Roughly five percent of roadways are in the high-injury network, where 60-70 percent of fatal and serious injury crashes happen, she explained. 

Forward Pinellas will reevaluate the high-injury network, which includes U.S. 19 hotspots. Additionally, it will introduce a new high-risk network in the revised plan, Brookens said. 

These roads have the “characteristics” to become dangerous. Some may not be on the state roadway system and are controlled by municipality governments. 

Additionally, Forward Pinellas will be using near-miss technology to collect data in areas where less serious accidents occur. It will place cameras in up to 10 locations as a proactive measure, Brookens said. 
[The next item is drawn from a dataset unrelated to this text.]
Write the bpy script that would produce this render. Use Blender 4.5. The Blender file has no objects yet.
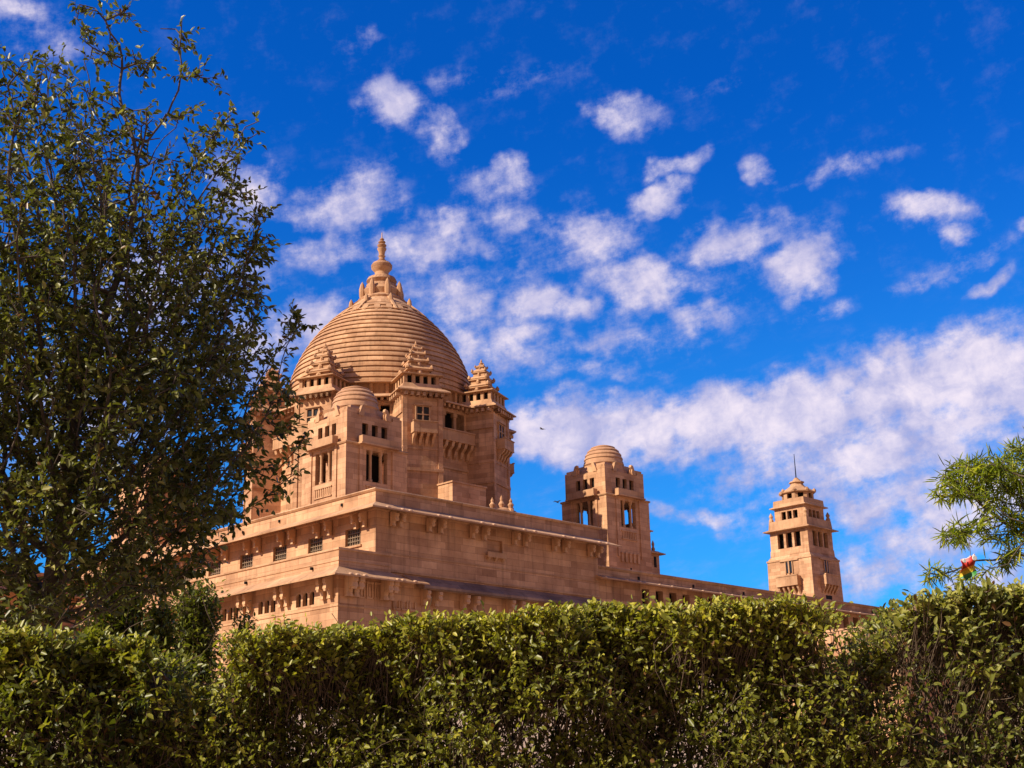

This will help the organization make recommendations before the crashes get more severe. 

To aid in updating the plan, Forward Pinellas has established a task force of “diverse” community members and stakeholders, including law enforcement officers, trauma center representatives, engineers and other first responders. 

The group, which will meet for the first time by the end of the year, will come together at least six times throughout the process to provide guidance. 

“We want to look at it from a safe systems approach,” Brookens explained. “It’s going to take a lot of different views to come up with solutions.” 

For Brookens, these efforts are all about saving lives. “On average, two people are killed or seriously injured on Pinellas County roadways each day,” according to Forward Pinellas data

The organization will be hosting a Week of Remembrance Nov. 10-14 to honor the lives that have been lost or seriously impacted by roadway crashes in Pinellas. Community members can share their stories here, which will potentially be featured on Forward Pinellas’s social media channels. 

Through its Vision Zero effort, the agency hopes to eliminate all fatal and injury-related crashes in the county by 2045. 

Forward Pinellas is planning to host community workshops throughout the process to gain insights from the public. Staff will also attend pop-up events to have conversations with community members, Brookens said.